◆ Task to carry out ◆
Go through the listing below and list every line with "from".

◆ Given data ◆

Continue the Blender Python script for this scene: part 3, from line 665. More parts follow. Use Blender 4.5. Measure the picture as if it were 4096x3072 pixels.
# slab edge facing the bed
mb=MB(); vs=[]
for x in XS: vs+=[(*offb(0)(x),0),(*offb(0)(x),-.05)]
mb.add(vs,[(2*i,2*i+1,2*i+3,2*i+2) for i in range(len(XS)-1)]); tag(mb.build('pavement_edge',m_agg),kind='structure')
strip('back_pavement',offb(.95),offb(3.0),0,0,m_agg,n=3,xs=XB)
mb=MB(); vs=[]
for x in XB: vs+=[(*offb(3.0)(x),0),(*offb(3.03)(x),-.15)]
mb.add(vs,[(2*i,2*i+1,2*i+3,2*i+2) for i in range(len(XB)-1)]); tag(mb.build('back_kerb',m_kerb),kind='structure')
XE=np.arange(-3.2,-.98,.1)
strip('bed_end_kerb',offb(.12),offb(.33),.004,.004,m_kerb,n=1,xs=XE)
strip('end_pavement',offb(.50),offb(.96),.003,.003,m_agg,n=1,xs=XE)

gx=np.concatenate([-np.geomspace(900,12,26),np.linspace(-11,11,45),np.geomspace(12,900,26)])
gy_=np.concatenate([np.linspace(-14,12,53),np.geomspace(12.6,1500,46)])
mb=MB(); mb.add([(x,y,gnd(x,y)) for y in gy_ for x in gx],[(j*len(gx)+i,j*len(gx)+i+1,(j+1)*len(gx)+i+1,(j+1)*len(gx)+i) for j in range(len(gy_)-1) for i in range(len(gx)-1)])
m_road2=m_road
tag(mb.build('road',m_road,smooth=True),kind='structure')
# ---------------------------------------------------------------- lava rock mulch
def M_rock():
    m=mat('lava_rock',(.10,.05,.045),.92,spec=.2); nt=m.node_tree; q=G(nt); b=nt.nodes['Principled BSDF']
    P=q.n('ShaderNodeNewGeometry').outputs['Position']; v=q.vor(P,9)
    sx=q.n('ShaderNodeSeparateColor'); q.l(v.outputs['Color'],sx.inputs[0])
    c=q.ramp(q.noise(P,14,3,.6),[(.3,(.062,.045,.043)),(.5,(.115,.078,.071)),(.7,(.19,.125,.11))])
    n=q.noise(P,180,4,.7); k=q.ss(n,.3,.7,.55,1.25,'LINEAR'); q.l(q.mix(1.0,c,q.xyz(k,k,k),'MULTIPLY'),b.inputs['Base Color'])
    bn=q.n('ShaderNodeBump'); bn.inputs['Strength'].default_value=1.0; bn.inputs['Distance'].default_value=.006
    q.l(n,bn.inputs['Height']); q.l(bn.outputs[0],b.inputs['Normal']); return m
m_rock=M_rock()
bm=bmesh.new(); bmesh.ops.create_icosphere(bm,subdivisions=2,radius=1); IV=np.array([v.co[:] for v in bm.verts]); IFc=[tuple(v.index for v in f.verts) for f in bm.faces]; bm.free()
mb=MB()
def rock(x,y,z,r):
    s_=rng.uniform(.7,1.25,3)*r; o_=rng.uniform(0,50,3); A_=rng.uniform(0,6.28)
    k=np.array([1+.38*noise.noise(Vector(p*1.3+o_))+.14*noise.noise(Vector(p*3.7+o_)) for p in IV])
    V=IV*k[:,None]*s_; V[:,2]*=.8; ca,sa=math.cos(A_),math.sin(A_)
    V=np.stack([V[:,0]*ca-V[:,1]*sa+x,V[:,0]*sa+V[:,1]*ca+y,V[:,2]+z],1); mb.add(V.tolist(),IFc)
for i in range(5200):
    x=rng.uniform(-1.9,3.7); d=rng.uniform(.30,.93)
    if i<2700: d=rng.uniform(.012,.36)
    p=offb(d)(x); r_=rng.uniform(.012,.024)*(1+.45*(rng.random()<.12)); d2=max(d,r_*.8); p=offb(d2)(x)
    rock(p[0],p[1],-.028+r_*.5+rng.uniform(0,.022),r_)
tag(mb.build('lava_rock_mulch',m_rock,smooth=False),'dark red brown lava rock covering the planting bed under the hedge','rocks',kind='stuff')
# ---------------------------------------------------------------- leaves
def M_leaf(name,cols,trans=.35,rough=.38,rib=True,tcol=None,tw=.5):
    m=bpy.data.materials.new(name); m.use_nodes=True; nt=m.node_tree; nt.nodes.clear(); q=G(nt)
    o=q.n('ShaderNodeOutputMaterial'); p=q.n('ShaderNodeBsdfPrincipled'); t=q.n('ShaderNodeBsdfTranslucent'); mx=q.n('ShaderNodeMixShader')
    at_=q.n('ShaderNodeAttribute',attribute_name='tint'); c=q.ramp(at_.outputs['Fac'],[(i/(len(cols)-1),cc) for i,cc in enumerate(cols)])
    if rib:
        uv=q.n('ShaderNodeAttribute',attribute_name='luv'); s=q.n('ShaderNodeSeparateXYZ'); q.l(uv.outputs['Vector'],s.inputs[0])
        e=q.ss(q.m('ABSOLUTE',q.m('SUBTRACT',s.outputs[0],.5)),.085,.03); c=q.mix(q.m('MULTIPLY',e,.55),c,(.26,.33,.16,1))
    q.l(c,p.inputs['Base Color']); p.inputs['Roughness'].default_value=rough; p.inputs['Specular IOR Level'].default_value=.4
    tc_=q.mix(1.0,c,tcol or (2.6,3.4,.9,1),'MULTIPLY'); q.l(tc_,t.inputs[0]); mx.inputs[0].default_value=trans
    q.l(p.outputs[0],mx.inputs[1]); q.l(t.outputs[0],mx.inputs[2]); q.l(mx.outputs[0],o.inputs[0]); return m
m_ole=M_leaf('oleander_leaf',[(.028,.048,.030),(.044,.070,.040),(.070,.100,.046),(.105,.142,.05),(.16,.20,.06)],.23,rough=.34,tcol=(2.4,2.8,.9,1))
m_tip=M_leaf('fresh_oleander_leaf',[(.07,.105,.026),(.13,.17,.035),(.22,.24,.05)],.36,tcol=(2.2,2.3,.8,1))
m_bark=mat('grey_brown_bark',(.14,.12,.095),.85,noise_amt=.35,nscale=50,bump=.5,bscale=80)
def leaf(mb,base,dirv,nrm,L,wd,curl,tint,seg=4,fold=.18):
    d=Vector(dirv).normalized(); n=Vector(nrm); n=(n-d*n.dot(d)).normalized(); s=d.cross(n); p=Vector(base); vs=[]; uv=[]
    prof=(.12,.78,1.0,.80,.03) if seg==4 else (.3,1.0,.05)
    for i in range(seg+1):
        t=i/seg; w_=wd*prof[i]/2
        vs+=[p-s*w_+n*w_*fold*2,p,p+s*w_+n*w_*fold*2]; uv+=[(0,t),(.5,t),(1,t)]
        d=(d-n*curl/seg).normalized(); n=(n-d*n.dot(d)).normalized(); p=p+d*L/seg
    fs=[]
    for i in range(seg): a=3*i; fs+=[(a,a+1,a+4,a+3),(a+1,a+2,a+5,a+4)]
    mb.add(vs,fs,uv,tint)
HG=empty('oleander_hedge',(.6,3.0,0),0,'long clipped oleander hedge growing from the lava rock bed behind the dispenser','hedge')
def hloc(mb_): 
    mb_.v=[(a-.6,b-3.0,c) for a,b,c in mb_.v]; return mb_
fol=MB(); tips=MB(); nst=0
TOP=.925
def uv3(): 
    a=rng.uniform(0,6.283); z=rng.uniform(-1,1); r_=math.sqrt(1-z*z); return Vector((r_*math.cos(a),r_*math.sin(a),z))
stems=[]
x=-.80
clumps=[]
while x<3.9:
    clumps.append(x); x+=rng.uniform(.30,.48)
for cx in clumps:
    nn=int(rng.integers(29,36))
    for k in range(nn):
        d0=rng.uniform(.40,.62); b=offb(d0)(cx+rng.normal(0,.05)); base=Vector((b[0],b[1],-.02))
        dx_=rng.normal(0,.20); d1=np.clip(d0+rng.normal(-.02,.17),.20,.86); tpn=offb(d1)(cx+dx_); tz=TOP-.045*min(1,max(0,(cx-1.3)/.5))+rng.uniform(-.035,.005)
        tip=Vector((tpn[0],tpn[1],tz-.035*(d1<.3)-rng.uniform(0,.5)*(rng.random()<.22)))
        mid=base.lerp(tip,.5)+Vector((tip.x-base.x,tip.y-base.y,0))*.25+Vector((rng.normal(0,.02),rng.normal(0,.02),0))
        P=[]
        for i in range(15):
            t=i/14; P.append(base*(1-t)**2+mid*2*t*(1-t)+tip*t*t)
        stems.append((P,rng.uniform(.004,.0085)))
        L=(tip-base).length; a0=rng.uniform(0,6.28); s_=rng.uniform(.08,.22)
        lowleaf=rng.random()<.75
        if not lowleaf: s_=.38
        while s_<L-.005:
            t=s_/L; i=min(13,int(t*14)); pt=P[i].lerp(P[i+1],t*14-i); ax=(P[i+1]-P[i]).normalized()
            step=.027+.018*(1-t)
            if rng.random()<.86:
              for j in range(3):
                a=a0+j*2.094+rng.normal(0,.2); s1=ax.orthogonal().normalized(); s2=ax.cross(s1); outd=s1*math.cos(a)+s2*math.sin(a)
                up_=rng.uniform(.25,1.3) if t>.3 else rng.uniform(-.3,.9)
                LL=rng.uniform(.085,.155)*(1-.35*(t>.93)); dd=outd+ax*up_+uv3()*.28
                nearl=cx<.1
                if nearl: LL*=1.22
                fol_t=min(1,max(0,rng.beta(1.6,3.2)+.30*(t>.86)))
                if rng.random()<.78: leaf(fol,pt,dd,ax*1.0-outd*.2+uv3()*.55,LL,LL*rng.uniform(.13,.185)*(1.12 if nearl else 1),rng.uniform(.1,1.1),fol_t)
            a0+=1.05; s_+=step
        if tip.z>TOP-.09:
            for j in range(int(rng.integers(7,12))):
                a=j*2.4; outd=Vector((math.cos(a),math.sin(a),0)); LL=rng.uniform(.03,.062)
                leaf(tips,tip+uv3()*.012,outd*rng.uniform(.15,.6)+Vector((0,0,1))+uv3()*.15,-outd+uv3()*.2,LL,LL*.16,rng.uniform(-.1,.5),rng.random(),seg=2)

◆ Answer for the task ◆
Continue the Blender Python script for this scene: part 3, from line 665. More parts follow. Use Blender 4.5. Measure the picture as if it were 4096x3072 pixels.
HG=empty('oleander_hedge',(.6,3.0,0),0,'long clipped oleander hedge growing from the lava rock bed behind the dispenser','hedge')